The Stock Drought
Some people think the movement of stocks, either up or down, is random. Most think, correctly, that a stocks path is determined by profitability, or the lack thereof. Or interest rates.
The one fact that is often overlooked is supply. The more stocks out there, the bigger the supply and vice versa. A prime example of stock oversupply was the dot.com bust. Actually just prior to the bust when everybody and everything was going public. Eventually the greater the supply the less demand and the market went in the dumpster. The lack of earnings didn't help.
So what is going on now? The reverse actually. Thanks to our friends at Forbes we have some interesting statistics.
Fact 1--In 2000 there were $41 billion worth of leveraged buyouts.
Fact 2--In 2001 there was $20 billion in leveraged buyouts.
Fact 3-2002, $23 billion.
Fact 4--2003, $47 billion.
Fact 5--2004, $94 billion.
Fact 6--2005, $130 billion, and,
Fact 6--In 2006, so far, there has been $171 billion.
That means a total of $525 billion of stock disappeared, taken off the market. I don't know how that compares with the total market but $525 billion is not chump change. So supply fell and demand increased and the stock market took off. Aided, of course, by tax cuts and a low base to take off from.
Yeah, so what? What do I do NOW, you say? Little late, isn't it? My, we are testy this morning.
The thing to do is watch out. For what? EUPHORIA. Because when we get EUPHORIA these stocks are going to reappear.

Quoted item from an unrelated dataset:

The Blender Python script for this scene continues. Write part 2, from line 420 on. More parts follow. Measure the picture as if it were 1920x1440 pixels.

Huh? Ok, why do Wall Streeter's do leveraged buyouts? Find a company on the rocks, badly managed, fat, flabby, and coasting. Think Burger King. Go in and slash costs, jobs, close stores and goose cash flow. It was easy when there were a lot of fat companies around. Harder now but still doable. But the payout is not so much in the cash flow now. It is in eventually going PUBLIC.

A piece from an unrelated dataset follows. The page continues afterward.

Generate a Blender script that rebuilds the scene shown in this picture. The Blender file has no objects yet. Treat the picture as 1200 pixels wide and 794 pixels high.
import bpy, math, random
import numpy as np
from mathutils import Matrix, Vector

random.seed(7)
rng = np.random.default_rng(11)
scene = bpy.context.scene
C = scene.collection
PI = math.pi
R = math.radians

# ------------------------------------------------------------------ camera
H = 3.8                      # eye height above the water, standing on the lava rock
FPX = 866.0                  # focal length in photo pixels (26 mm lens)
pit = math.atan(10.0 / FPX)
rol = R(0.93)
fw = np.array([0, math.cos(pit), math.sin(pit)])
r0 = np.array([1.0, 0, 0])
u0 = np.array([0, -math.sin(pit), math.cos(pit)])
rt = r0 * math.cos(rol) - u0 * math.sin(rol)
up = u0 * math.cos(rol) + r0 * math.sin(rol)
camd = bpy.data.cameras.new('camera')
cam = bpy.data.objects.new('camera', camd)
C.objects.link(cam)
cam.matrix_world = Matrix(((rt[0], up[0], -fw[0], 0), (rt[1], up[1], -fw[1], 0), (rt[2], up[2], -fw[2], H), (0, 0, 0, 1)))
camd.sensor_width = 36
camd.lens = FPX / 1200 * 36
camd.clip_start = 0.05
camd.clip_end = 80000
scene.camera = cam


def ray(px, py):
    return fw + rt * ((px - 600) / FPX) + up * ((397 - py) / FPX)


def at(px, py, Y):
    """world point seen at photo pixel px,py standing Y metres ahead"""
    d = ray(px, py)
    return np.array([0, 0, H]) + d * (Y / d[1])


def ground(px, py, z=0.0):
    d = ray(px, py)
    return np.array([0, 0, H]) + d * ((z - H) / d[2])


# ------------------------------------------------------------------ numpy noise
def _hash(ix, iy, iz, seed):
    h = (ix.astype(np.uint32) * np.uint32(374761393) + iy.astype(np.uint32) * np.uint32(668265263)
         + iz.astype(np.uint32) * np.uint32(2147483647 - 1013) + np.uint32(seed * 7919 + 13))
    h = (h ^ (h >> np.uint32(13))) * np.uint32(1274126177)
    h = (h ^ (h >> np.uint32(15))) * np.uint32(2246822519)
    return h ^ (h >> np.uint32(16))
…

Yep. Clean 'em up, thin 'em out, rawhide.
So if and when you see a bunch of companies coming back into the market place you may want to head for the exits. If you don't you probably will be buying at the high.

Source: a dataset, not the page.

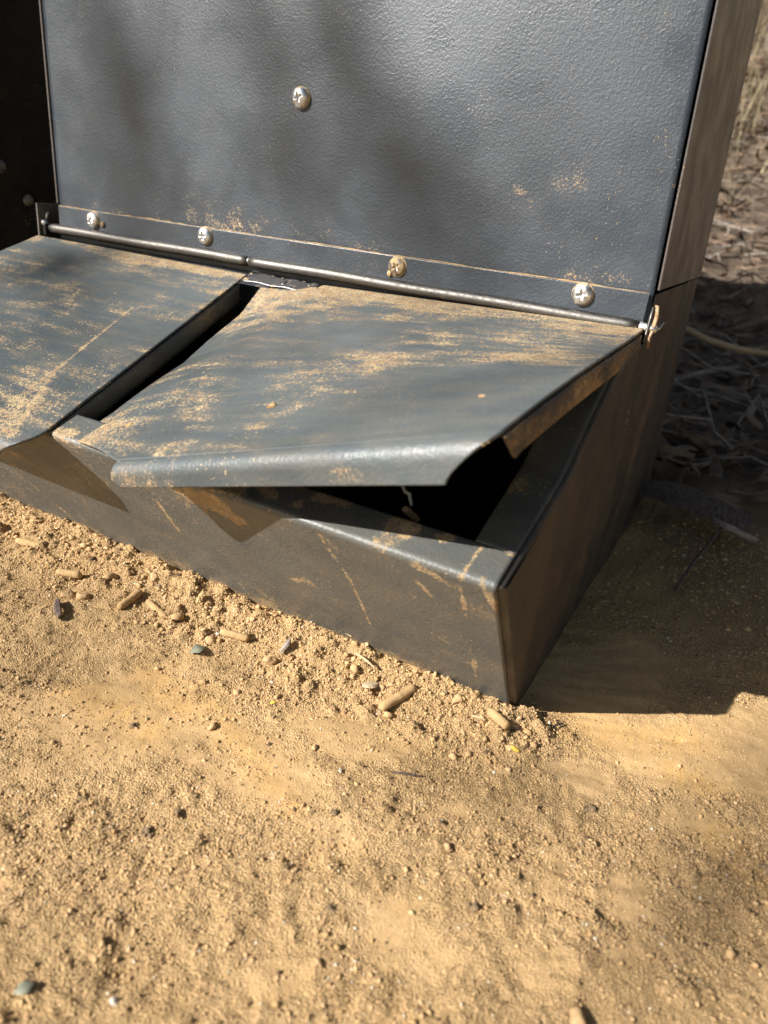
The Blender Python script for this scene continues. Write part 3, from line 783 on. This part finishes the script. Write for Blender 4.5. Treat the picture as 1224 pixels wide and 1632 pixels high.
# ------------------------------------------------------------------ neighbouring black cabinet
cab = empty('black_cabinet', (-.73, .30, 0.0)); tag(cab, 'black metal cabinet in shade beyond the left end of the feeder', 'cabinet')
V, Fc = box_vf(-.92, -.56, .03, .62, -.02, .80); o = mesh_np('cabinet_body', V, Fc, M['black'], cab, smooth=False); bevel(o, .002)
for px, py in ((45, 320), (0, 265)):
    p = pl(px, py, 0, -.5600); dome('bolt', p, .0052, .0026, (1, 0, 0), M['dim_bolt'], cab)

# ------------------------------------------------------------------ things lying on the ground
def rest(px, py, up=0.0):
    p = gp(px, py); z = float(gz(np.array([p[0]]), np.array([p[1]]))[0])
    p = gp(px, py, z + up); z = float(gz(np.array([p[0]]), np.array([p[1]]))[0]); return Vector((p[0], p[1], z + up))
def ang_of(a, b):
    p, q_ = gp(*a), gp(*b); return math.atan2(q_[1] - p[1], q_[0] - p[0])
PELL = [((612, 1123), (658, 1100), .0031, 'largest dusty feed pellet, lying on loose soil below the middle of the tray front'),
        ((783, 1138), (805, 1156), .0030, 'stubby dusty feed pellet just left of the tray corner foot'),
        ((192, 966), (222, 947), .0026, 'dusty feed pellet pointing at a second one left of the green leaf'),
        ((237, 960), (263, 981), .0024, 'slim dusty feed pellet between two others left of the green leaf'),
        ((356, 1010), (392, 1018), .0026, 'flat half buried feed pellet right of the green leaf'),
        ((95, 912), (125, 918), .0028, 'pale feed pellet casting a black shadow near the dark bark chip'),
        ((30, 850), (60, 858), .0030, 'dusty feed pellet by the tray front at the left edge'),]
for i, (a, b, r, lab) in enumerate(PELL):
    p, q_ = gp(*a), gp(*b); ln = float(np.hypot(*(q_ - p)[:2])) + r
    c = rest((a[0] + b[0]) / 2, (a[1] + b[1]) / 2, r * .48)
    tag(capsule('feed_pellet', c, ln, r, ang_of(a, b), M['pellet'], rng.uniform(-.12, .12), 20 + i), lab, 'pellet', 'feed pellets on the ground')
def crumb_cluster(name, px, py, r, mat, lab, cat, seed):
    rr = np.random.default_rng(seed); VV = []; FF = []; off = 0; c0 = rest(px, py)
    for k in range(13):
        q_ = r * (.62 if k < 2 else rr.uniform(.16, .42)); v = ICO2[0] * (1 + rr.uniform(-.28, .28, (len(ICO2[0]), 1))) * np.array([1.2, .9, .8]) * q_
        a = rr.uniform(0, 6.28); v = v @ np.array([[math.cos(a), math.sin(a), 0], [-math.sin(a), math.cos(a), 0], [0, 0, 1]])
        d = r * (.25 if k < 2 else rr.uniform(.4, 1.25)); b = rr.uniform(0, 6.28); v = v + np.array([d * math.cos(b), d * math.sin(b) * .8, q_ * .45])
        VV.append(v); FF.append(ICO2[1] + off); off += len(v)
    o = mesh_np(name, np.concatenate(VV), np.concatenate(FF), mat, smooth=False); o.location = c0; tag(o, lab, cat); return o
def clod(name, px, py, r, mat, lab, cat, seed, squash=.75, grp=None, rough=.16):
    v, f = ICO2; rr = np.random.default_rng(seed)
    bm = bmesh.new(); bmesh.ops.create_icosphere(bm, subdivisions=3, radius=1.0)
    v = np.array([q_.co for q_ in bm.verts]); f = np.array([[w.index for w in q_.verts] for q_ in bm.faces]); bm.free()
    k = rr.normal(size=(7, 3)); k /= np.linalg.norm(k, axis=1)[:, None]
    dsp = 1 + rough * sum(np.sin(3.1 * (v @ kk) + j * 1.7) for j, kk in enumerate(k)) * .42 + rr.uniform(-.09, .09, len(v)) + .10 * np.sin(9 * v[:, 0] + seed) * np.sin(8 * v[:, 1] + 2) * np.sin(9 * v[:, 2])
    for kk in k[:3]:                        # a few flattened facets
        dd = v @ kk; dsp = np.where(dd > .72, dsp * (.72 / np.maximum(dd, .72)) ** .9, dsp)
    v = v * dsp[:, None] * np.array([1.15, .95, squash]) * r
    a = rr.uniform(0, 6.28); v = v @ np.array([[math.cos(a), math.sin(a), 0], [-math.sin(a), math.cos(a), 0], [0, 0, 1]])
    o = mesh_np(name, v, f, mat, smooth=True); o.location = rest(px, py, r * squash * .28); tag(o, lab, cat, grp); return o
CL = [('dirt_clod', 430, 1053, .0034, 'clod', 'round tan clod casting a shadow below the long scratch on the tray front'),
      ('dirt_clod', 733, 1111, .0033, 'clod', 'rounded clod between the largest pellet and the tray corner'),
      ('dirt_clod', 335, 1022, .0034, 'clod', 'blocky clod touching the grey green leaf'),
      ('dirt_clod', 284, 984, .0038, 'clod', 'round clod at the right end of the slim pellets'),
      ('dirt_clod', 108, 948, .0036, 'clod', 'left one of two clods side by side by the dark bark chip'),
      ('dirt_clod', 130, 950, .0038, 'clod', 'right one of two clods side by side by the dark bark chip'),
      ('dirt_clod', 175, 918, .0042, 'clod', 'broad low clod right of the pale pellet near the bark chip'),
      ('dirt_clod', 565, 1060, .0030, 'clod', 'clod under the pale straw sliver at the foot of the tray front'),
      ('dirt_clod', 622, 1092, .0022, 'clod', 'small clod just above the largest feed pellet'),
      ('dirt_clod', 607, 1096, .0026, 'clod', 'clod at the upper left of the largest feed pellet'),
      ('dirt_clod', 140, 872, .0030, 'clod', 'clod with a dark shadow under the lid shadow on the tray front'),
      ('dirt_clod', 58, 832, .0036, 'clod', 'lumpy clod against the tray front near the left edge'),
      ('dirt_clod', 245, 915, .0030, 'clod', 'clod between the tray front and the slim pellets'),
      ('dirt_clod', 920, 1626, .0034, 'clod', 'brown clod cut by the bottom edge of the picture'),
      ('dark_crumb', 237, 1327, .0026, 'crumb', 'blackish earth crumb on the golden scraped patch at left'),
      ('dark_crumb', 212, 1158, .0022, 'crumb', 'dark crumbly speck on the smooth ground below the green leaf'),
      ('dark_crumb', 943, 1290, .0028, 'crumb', 'black crumb in a small pit below the tray shadow'),
      ('dark_crumb', 757, 1446, .0024, 'crumb', 'dark brown crumb lowest of those right of the middle'),
      ('dark_crumb', 528, 1449, .0021, 'crumb', 'dark crumb at the head of the long groove low in the middle'),
      ('dark_crumb', 284, 1300, .0018, 'crumb', 'dark crumb right of and above the blackish one on the golden patch'),
      ('dark_crumb', 535, 1298, .0022, 'crumb', 'dark crumb in the middle of the sandy foreground'),
      ('earth_lump', 712, 1350, .0030, 'crumb', 'tan crumb with a black shadow centre right of the foreground'),
      ('earth_lump', 505, 1536, .0024, 'crumb', 'orange brown crumb low in the middle of the foreground'),
      ('earth_lump', 1128, 1278, .0026, 'crumb', 'crumb at the right among gold soil below the tray shadow'),
      ('dark_crumb', 1220, 1386, .0030, 'crumb', 'dark crumb cut by the right edge of the picture'),
      ('white_stone', 183, 1598, .0016, 'stone', 'small white stone near the bottom left corner'),
      ('white_stone', 543, 1229, .0011, 'stone', 'tiny pale stone on the swept ground in the middle'),
      ('yellow_grain', 820, 1190, .0019, 'grain', 'yellow grain of feed below the tray corner'),
      ('yellow_grain', 437, 1120, .0016, 'grain', 'yellow grain of feed below the round tan clod'),]
CL = [(a, b, c, d * (.74 if a != 'earth_lump' else .6), e, f_) for a, b, c, d, e, f_ in CL]
MM = {'dirt_clod': 'clod', 'dark_crumb': 'dark_clod', 'earth_lump': 'clod', 'white_stone': 'white', 'yellow_grain': 'yellow'}
for i, (nm, px, py, r, cat, lab) in enumerate(CL):
    if cat == 'crumb': crumb_cluster(nm, px, py, r, M[MM[nm]], lab, cat, 100 + i); continue
    clod(nm, px, py, r, M[MM[nm]], lab, cat, 100 + i, .62 if 'yellow' in nm else .8, rough=.30)
def sliver(name, a, b, w, th, mat, lab, cat, lift=.001, bend=.001, seed=0, pw=.6):
    p, q_ = np.array(rest(*a, lift)), np.array(rest(*b, lift)); n = 9; V = []; Fc = []
    rr = np.random.default_rng(seed); d = q_ - p; s_ = np.cross(d, [0, 0, 1]); s_ /= np.linalg.norm(s_)
    for i in range(n):
        t = i / (n - 1); c = p + d * t + np.array([0, 0, bend * math.sin(math.pi * t)]) + s_ * bend * .6 * math.sin(2.4 * t)
        ww = w * (math.sin(math.pi * (.06 + .88 * t)) ** pw) * (1 + rr.uniform(-.12, .12))
        for sx, sz in ((-1, -.2), (-.6, 1), (.5, .8), (1, -.1), (.1, -1)): V.append(c + s_ * sx * ww / 2 + np.array([0, 0, sz * th / 2]))
    for i in range(n - 1):
        for k in range(5): Fc.append((i * 5 + k, i * 5 + (k + 1) % 5, (i + 1) * 5 + (k + 1) % 5, (i + 1) * 5 + k))
    Fc += [(4, 3, 2, 1, 0), tuple((n - 1) * 5 + k for k in range(5))]
    c = V[0].copy(); o = mesh_np(name, np.array(V) - p, Fc, mat, smooth=False); o.location = p; tag(o, lab, cat); return o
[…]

In a supply & demand analysis you'd have to also consider IPOs adding to supply, and total funds available (and wanting) to invest in this asset class eg. rate of accumulation of money into retirement accounts earmarked for investment in stocks.
Regards
http://enoughwealth.blogspot.com
Posted by: Ralph Morgan | October 29, 2006 at 02:06 AM
Really good macro insight. On a short-term basis we're overbought and I think more than due for some consilidation. I've been sitting about 38% in cash as of late, waiting for a pullback.